Saint Therese of Lisieux I. C. S. Publications. 1999. "I bless you, Father, Lord of heaven and of earth, for hiding these things from the learned and the clever and revealing them to little children" (Mt 11:25).There are few saints to whom these word's of Christ's are more appropriate than Therese of Lisieux. The youngest daughter of a Norman jeweller, Marie Francoise Therese Martin's academic formation was minimal; she left school at fourteen and entered the enclosed Carmelite Order one year later. Therese had a sheltered upbringing, travelled outside France only once, founded no order, experienced no great visions and died unknown at the age of twenty-four. Yet in the years that followed her death devotion to her spread with a rapidity that Pius XI dubbed a "glorious hurricane". The source of this remarkable phenomenon was a small book: her spiritual autobiography "The Story of a Soul". Written at the request of her sister Pauline as a private family memoir, "The Story of a Soul" was to become the spiritual bestseller of the twentieth century.
Therese was dubbed the "greatest saint of modern times" by St. Pius X years before she was even beatified. Between 1910 and 1925 alone the Carmel at Lisieux published over 3750 pages of testimonies detailing cures and conversions obtained through her intercession. She was made Patron of the Missions and co-patron of France. Her works anticipate the spirituality of Vatican II and some of the century's greatest theologians testify to her influence. Devotion to her has spread beyond the Catholic Church, she is honoured by Orthodox Christians, and in Cairo there is even a mosque dedicated to "Saint Fatma" - Therese of Lisieux. In 1997, the centenary of her death, John Paul II declared her a Doctor of the Church; one of only thirty-three saints on whom that title has been conferred.
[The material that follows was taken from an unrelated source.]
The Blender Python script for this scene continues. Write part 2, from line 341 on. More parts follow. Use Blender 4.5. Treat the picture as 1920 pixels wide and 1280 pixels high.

It is easy to underestimate Therese of Lisieux. A legion of red-lipped, flower-laden church statues can give the impression that her "little way of spiritual childhood" is as saccharine as they. All too often well-intentioned admirers depict her as childish rather than child-like. Nothing could be farther from the truth. The real Therese was more like a steel rod than a shrinking violet. She delved deep into the mystery of suffering and finding Jesus there found joy. The name she took in religious life reflects this vision: Sister Therese of the Child Jesus and of the Holy Face. Her "little way of spiritual childhood" has it its heart the Way of the Cross.
Her theology is not purely cerebral, abstract and rational, but warm and human - the expression of a lived relationship with God. She put prayer at the heart of theology. "The Story of a Soul" is a radical affirmation of the Gospel injunction "unless you become like little children you shall not enter the kingdom of heaven" (Mt 18:3). Like all great spiritual writing her work is, in essence, a reiteration of the Gospel message: God is our Father and we are his children. Therese's particular genius was to take the God at his word. She entered into this relationship with complete confidence and radical self-giving, and drew from it a simple yet profound way of life lived with childlike trust and love.